Cuba’s 89-year-old prima ballerina Alonso to visit New York, company where she once danced
By Anne-marie Garcia, APSaturday, May 8, 2010
Cuban ballerina Alonso to visit New York in June
HAVANA — Cuban prima ballerina Alicia Alonso will return next month to New York and the American Ballet Theater, one of the places where she got her start in dance seven decades ago, for an early celebration of her 90th birthday.
The National Ballet of Cuba said Friday that U.S. authorities have approved a visa for the grande dame of Cuban dance and she will visit the American Ballet Theater on June 3 for a celebratory version of Don Quixote featuring three principal casts. The show is part of the company’s season-long commemoration of its 70th anniversary.
Word of Alonso’s visit arrived a day after the office of legendary Cuban folk singer Silvio Rodriguez announced plans to perform June 4 at Carnegie Hall, though Washington had yet to approve his visa.
While icy U.S.-Cuba political relations have changed little under President Barack Obama, important cultural and artistic exchanges between the two countries are fast becoming commonplace.
Born in Havana on Dec. 20, 1920, Alonso began dancing professionally in the United States, joining the American Ballet Caravan in 1937. She became part of the American Ballet Theater four years later, the theater said.

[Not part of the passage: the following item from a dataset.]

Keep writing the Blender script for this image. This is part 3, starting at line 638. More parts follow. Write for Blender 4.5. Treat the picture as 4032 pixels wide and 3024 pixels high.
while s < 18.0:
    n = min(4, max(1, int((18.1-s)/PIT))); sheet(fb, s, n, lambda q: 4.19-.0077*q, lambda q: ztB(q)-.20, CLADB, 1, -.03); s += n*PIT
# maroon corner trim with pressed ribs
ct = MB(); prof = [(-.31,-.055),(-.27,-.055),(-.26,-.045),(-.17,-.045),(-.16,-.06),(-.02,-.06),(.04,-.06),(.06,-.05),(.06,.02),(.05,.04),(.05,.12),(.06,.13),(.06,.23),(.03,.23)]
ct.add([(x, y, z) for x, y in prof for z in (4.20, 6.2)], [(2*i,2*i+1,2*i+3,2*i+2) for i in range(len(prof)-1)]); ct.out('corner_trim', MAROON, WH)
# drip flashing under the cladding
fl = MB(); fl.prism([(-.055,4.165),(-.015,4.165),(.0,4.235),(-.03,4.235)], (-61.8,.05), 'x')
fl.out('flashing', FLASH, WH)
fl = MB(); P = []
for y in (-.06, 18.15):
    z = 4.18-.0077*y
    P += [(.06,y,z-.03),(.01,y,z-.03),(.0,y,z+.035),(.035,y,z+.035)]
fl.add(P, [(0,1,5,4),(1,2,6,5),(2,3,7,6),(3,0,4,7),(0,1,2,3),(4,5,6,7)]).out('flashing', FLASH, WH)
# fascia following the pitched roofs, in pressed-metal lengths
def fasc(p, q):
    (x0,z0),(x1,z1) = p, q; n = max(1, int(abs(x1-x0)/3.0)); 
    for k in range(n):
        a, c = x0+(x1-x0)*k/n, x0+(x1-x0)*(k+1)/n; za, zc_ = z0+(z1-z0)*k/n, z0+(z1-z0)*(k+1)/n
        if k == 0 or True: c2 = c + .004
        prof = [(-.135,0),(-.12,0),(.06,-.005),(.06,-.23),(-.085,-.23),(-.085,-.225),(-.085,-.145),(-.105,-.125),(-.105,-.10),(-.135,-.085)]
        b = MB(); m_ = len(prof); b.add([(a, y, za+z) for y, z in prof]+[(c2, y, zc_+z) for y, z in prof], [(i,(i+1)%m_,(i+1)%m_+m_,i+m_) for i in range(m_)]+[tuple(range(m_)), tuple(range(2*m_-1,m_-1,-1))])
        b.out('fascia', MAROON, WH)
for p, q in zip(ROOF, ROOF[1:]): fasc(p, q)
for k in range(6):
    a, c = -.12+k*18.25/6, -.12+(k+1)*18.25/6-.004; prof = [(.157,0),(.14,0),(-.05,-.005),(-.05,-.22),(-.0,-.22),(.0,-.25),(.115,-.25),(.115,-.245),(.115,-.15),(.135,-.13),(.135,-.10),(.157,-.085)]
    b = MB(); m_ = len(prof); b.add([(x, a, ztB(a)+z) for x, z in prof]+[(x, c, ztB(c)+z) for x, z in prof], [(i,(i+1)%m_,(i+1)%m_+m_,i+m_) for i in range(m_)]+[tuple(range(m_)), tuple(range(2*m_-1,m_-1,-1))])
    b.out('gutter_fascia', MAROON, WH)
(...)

Alonso briefly returned to Cuba, then rejoined the company in 1943. She was promoted to the role of principal dancer three years after that, becoming especially acclaimed for her interpretation of Giselle.
American Ballet Theater spokeswoman Kelly Ryan said there will be a special on-stage reception for Alonso and other invited guests.

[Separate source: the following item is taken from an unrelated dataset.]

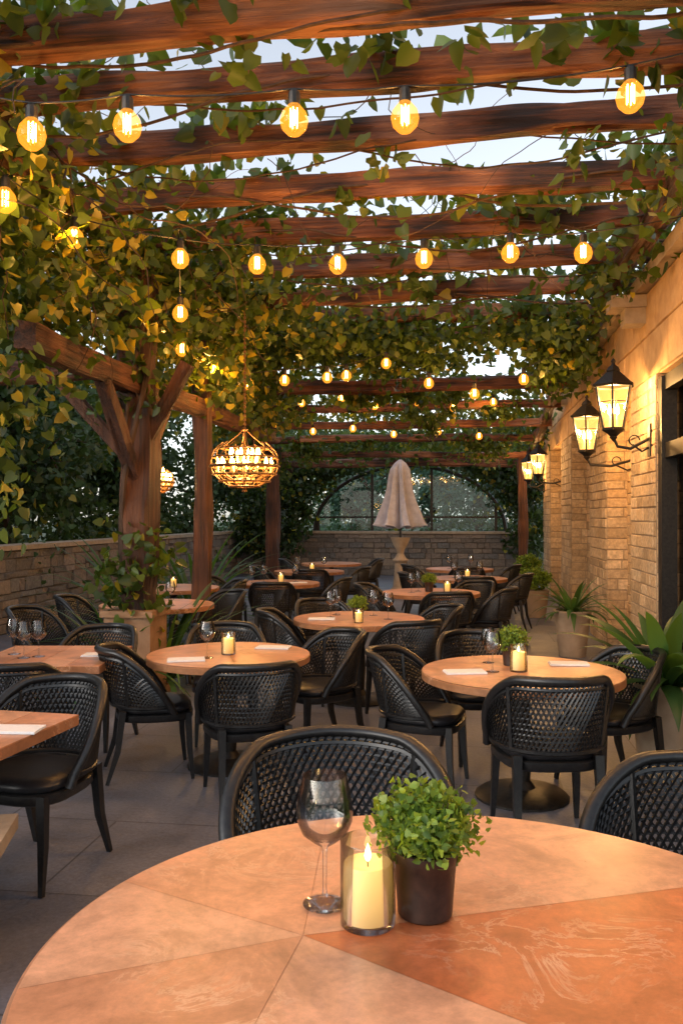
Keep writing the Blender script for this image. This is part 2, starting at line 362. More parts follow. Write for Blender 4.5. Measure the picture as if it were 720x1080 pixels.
while len(cur)<110:
    y=random.uniform(7.5,13); x=random.uniform(-2.8,-1.1); z=random.uniform(3.6,4.4)
    if z< 3.65+ .4*(x+2.8)+.4*nz(x,y,1,8): continue
    cur.append((x,y,z))
addl(cur,22,(.2,.2,.12),.065,.12,yellow=.12)
cur=[]
while len(cur)<190:
    x=random.uniform(-3.2,1.75); y=random.uniform(10.9,12.6); low=3.8+.4*nz(x,y*.3,.8,12)+.1*math.sin(x*2.3)
    z=random.uniform(3.5,4.35)
    if z<low: continue
    cur.append((x,y,z))
addl(cur,23,(.2,.2,.10),.065,.12)
cur=[(1.55+random.gauss(0,.12),random.uniform(5.5,13.5),4.15+random.uniform(-.2,.3)) for _ in range(60)]
cur+=[(1.35+random.gauss(0,.18),random.uniform(10.2,13.2),3.75+random.uniform(-.4,.4)) for _ in range(40)]
addl(cur,20,(.13,.2,.12),.065,.12)
cur=[]
while len(cur)<330:
    y=random.uniform(13.6,22.5); x=random.uniform(-4.8,1.8); h=4.02-(y-13.6)*.105
    if nz(x,y,.7,20)<-.2: continue
    cur.append((x,y,h+random.uniform(-.12,.25)))
addl(cur,22,(.27,.3,.08),.08,.13)
cur=[]
while len(cur)<160:
    x=random.uniform(-4.6,1.7); y=random.choice((13.6,15.4,18.3)); h={13.6:3.7,15.4:3.6,18.3:3.3}[y]; q=nz(x,y,1.1,31)
    if q<-.05: continue
    cur.append((x,y,h-random.uniform(0,.42)*q*2.2))
addl(cur,18,(.12,.1,.09),.07,.12)
cur=[]
while len(cur)<450:
    x=random.uniform(-6.3,2.2); z=random.uniform(.6,3.9); q=((x+1.45)/2.95)**2+(max(z-1.2,0)/2.1)**2
    if q<1.0: continue
    if x<-5.0 and z>2.6: continue
    cur.append((x,23.7+random.gauss(0,.2),z))
addl(cur,22,(.17,.2,.15),.09,.15,a=(.012,.026,.008),b=(.045,.08,.018))
cur=[]
for _ in range(45):
    a=random.uniform(0,6.28); cur.append((px+.2*math.cos(a),py+.2*math.sin(a),random.choice([random.uniform(.9,1.5),random.uniform(2.4,3.6)])))
for _ in range(85): cur.append((-3.12+random.gauss(0,.15),5.0+random.gauss(0,.3),random.uniform(1.5,3.9)))
for _ in range(40): cur.append((-4.3+random.gauss(0,.25),19.5+random.gauss(0,.2),random.uniform(2.2,3.4)))
addl(cur,11,(.1,.1,.14),.06,.11,yellow=.1)
PP=np.concatenate([l[0] for l in leafs]); SS=np.concatenate([l[1] for l in leafs]); CC=np.concatenate([l[2] for l in leafs])
print('vine leaves',len(PP))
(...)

“It’s very exciting. She is one of our very early members … a charter member almost,” Ryan said by phone from New York. “She means so much to the history of this company.”
Still spry, Alonso will travel to New York as part of a tour that should also take her to England and France, the National Ballet of Cuba said. Details of her itinerary are still being worked out.
“The American public has always been precious for me,” she told The Associated Press in a 2007 interview. “We grew up at the same time. Back then, American ballet wasn’t developed and we were among the first.”
Alonso founded the Alicia Alonso Ballet Company in Cuba in 1948, but had to close it frequently because of money problems. The company took off again after Fidel Castro took power on New Year’s Day 1959 and began to lend both personal and financial support. Her company became the National Ballet of Cuba, and Alonso later founded a national ballet school.
The ballerina appears frequently at dance events in Havana despite her failing eyesight. She has been an outspoken critic of the U.S. trade embargo against Cuba for decades, but has also traveled to America relatively regularly over the years.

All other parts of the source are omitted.